Singh: Our first year was the peak of the #MeToo movement, and it was extraordinarily clear that the legal system was designed to cover up sexual harassment and make it impossible for working people to come forward about a variety of abuses.

Kohnert-Yount: We all came to law school to do justice, right? And if you’re paying attention in law school, very quickly you realize that law and justice have very little to do with each other. I remember learning in civil procedure at the very end of the semester about tools like forced arbitration. And I was like, “Wait, why did we learn a semester of civil procedure when I might not ever be able to get into court on behalf of the low-wage workers who are my clients?”

Janger: We saw again and again that the law is not neutral and lawmakers are not neutral. So if we were going to take on this system, it wasn’t going to be about vindicating one siloed issue, it had to be about the entire system.

Molly Coleman: We also saw the ways in which law students and lawyers were encouraged to be passive participants in furthering that system. There is an obligation to do more than that.

Singh: The core part of this work is challenging the idea that the choices people make for prestige or for power or for money are morally neutral. There are all sorts of structural reasons that push people into Big Law. Most people have a crushing debt burden. But also it is partly because this work is framed as the good, neutral way to get experience. Chasing power and prestige is not neutral if it means you’re going to kick an Uber driver out of their wage-theft case through forced arbitration.

You were having these discussions in your living room while #MeToo — including the allegations against the very notable Judge Kozinski — was breaking all over the news.

Singh: For a really long time, I thought it was the perfect storm of events, and now that I’ve spent a little more time in the legal profession, I’m not so sure. Stuff like this happens every year. Sexual harassment has been happening in the legal profession since lawyers existed. This is not new, but what is new is that people are more explicitly talking about it.

Janger: It’s not just that Kozinski fell. That’s what got our attention. What was so destabilizing was that everyone knew.
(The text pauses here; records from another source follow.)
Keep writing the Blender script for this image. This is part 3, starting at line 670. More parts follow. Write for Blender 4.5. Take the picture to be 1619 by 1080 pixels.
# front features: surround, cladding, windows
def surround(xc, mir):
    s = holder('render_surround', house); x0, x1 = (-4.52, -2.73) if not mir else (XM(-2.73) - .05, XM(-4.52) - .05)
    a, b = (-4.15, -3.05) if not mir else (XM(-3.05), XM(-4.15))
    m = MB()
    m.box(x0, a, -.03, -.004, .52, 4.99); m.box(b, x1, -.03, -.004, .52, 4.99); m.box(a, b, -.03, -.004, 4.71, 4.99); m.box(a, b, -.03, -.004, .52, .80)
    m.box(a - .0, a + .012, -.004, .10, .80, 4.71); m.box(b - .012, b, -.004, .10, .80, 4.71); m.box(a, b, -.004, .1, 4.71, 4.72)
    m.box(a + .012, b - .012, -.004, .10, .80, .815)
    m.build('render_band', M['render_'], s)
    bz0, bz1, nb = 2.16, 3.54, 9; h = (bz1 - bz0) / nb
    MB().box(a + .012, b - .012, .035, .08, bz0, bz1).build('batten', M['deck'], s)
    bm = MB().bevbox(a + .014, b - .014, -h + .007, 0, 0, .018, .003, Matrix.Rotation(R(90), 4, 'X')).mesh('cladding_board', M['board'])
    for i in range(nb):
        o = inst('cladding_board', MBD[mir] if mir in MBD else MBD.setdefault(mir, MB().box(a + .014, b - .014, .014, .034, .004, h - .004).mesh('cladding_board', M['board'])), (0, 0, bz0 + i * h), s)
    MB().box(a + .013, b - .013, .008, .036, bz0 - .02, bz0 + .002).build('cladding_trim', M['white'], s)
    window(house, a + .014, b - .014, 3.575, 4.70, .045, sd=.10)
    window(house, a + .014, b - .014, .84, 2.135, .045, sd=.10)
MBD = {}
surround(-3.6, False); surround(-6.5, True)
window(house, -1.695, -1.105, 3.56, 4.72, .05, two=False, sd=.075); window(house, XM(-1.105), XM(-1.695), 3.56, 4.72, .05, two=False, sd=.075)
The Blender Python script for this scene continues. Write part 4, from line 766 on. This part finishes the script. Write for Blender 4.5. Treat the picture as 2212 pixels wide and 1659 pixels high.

As the secret became open, it shaped who applied to clerk for him, it shaped who he fed to the Supreme Court.

A lot of your work is consciousness-raising among law students, but how hard is it to capture their attention with Big Law and six-figure salaries calling, and a mountain of student debt looming?

Kohnert-Yount: We have been known to offer people curly fries…

Coleman: When you’re organizing within the legal community, there’s a lot of fear. There’s fear of not being able to find a job, a fear of not being able to pay off debt, and there’s a fear of being ostracized by the profession because the people who have “succeeded” are those who played by the rules and who might not look kindly on those who push back against the system. One thing we’ve found to be so important is to create community, to say, “You’re not alone in this.”

Singh: I think a lot about how many ostensibly liberal groups in the legal ecosystem rely on corporate funding or have close relationships with corporations. Part of the problem is people haven’t quite seen past their complicity in this system.

Janger: In September, we released our own short list for circuit courts. It was people who are younger, a lot more women, a lot more people of color, a lot more queer people, and to the professional point, there were people who were public defenders, who worked at the ACLU, the NAACP, who worked at much smaller legal nonprofits doing amazing work in their community. There is another form of a legal career that’s possible, that we should consider when we think of what success looks like.

Many lawyers might agree with what you’re saying, but they won’t say it on the record. What do they say to you privately?

Janger: We’ve certainly had students who are wary of blowback. Thinking back to one of our early protests against DLA Piper, people were like, “We’re going to protest… a law firm?” And all of us who have worked in other movements were like, “We’re going to stand outside a building with sheets of paper.” This is not the most dramatic protest, not to undercut our own impact. But there’s so much of a hangup there.

How else have law firms responded to your work and activism?

Coleman: We have a spreadsheet we keep of which law firms use forced arbitration and which ones don’t. If you don’t use forced arbitration for any workers at your firm, you’re green on our spreadsheet. We had a law firm call and say, “Hey, we stopped forcing our associates into arbitration, can we be green now?” And we were like, “Well, do you still have forced arbitration for your nonlegal staff?” And they said, “Yeah, of course.” So we said, “No, you can’t be green on our spreadsheet. Green is for firms not using forced arbitration for any workers.” And they were like, “Oh! Oh. OK, we’ll have to talk about that internally.” The notion that we care about more than just the people with fancy law degrees just hadn’t occurred to that firm as they called to share what they thought would get them good press.

Kohnert-Yount: We also think about all the workers who are affected by the law firms’ compelling forced arbitration on behalf of their clients. We want to fight both. Lawyers aren’t typically taught to think of themselves as workers, but we are, and we know that workers have power. Collective action works, you know!

Coleman: There are people who say, “It’s totally fine to challenge law firms’ use of forced arbitration clauses for their employees, but you can’t go after law firms for compelling arbitration on behalf of their clients.” But we think that when you’re devoting your life to protecting the bottom lines of corporations at the expense of workers, we do get to question it, and we do get to call it out. Our argument is not that no corporation should be able to find a lawyer. It’s that it’s not morally neutral work.

You’re trying to change an entire system. How do you choose what to prioritize?

Janger: It’s easy to say you can’t change the system. But we did already. We have seen firms drop forced arbitration in response to our pressure. Did that change the entire legal profession? No. But did it make the lives of thousands of workers better? Yes.

It also kicked off this movement. It showed us that where we have leverage, we have power.

Kohnert-Yount: If I’ve ever tried to explain forced arbitration to a nonlawyer, they’re like, “Mmm sounds fake. It’s so ridiculous, how is it possibly legal?” And I say: “Wait until I tell you what else is legal! When you democratize the access to information that we’ve learned in law school, people get mad.”